The Machine That Runs on Beijing’s Clock: How Singham’s Network Moved Before Trump Spoke

In the early hours of February 28, 2026, as US and Israeli forces launched their first strikes against Iran, a network of American nonprofit organizations sprang into action with choreographed precision. What made the response remarkable was its timing: at 2:34 a.m. Eastern Time, the ANSWER Coalition announced an emergency nationwide day of action to stop the war with Iran. Ten minutes later, at 2:44 a.m., President Donald Trump posted a video publicly confirming the attack. The protest infrastructure was mobilized before the American president told the American people that US forces were in combat.

Who Is Neville Singham?

The man at the center of this network is Neville Roy Singham, an American-born tech millionaire who sold his consulting company in 2017 for just under a billion dollars and now lives in Shanghai. Singham has donated over $100 million to a network of nonprofits that the New York Times has reported works closely with the Chinese government media machine to finance propaganda worldwide. His wife, Jodie Evans, is the co-founder of CodePink, one of the organizations in the protest network. The State Department has specifically identified organizations in the Singham network, including Code Pink and the People’s Forum, as part of Chinese Communist Party foreign influence operations in the United States.

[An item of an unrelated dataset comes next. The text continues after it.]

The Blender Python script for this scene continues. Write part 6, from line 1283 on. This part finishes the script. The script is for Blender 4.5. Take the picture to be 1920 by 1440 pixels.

The Speed of the Response as Evidence

The timing of the mobilization is striking. Protest infrastructure does not organize itself. The near-instantaneous response, in the middle of the night, before the president had publicly confirmed the strikes, suggests advance knowledge of the operation. The Network Contagion Research Institute has published analysis showing that cell phone location data links organizations in the Singham network to visits to Iranian government facilities and the Chinese consulate in the United States.

What the Protests Were Really About

China had been purchasing approximately 1.38 million barrels per day of Iranian crude oil, representing between 15 and 23 percent of China’s total oil imports. The elimination of Iran as a source of discounted oil is a significant economic blow to Beijing. The protests, framed in the language of anti-imperialism and peace, served the immediate material interests of the Chinese Communist Party by seeking to generate domestic political opposition to the strikes that would constrain the US government’s freedom of action.

The Threat to US Democratic Integrity

The Singham network’s ability to mobilize thousands of Americans to protest in the streets in service of Beijing’s geopolitical interests represents a direct threat to US democratic integrity. When tax-exempt nonprofit organizations serve as transmission belts for foreign authoritarian propaganda, the distinction between legitimate civic activism and foreign interference collapses. The Washington Times reporting on the Singham network and the State Department’s findings is authoritative. The Network Contagion Research Institute has published the cell phone location analysis. Peter Schweizer’s book Blood Money exposed the financial flows. The State Department public diplomacy resources document China’s influence operations. America’s open society is one of its greatest strengths. It is also a vulnerability that the CCP is actively exploiting.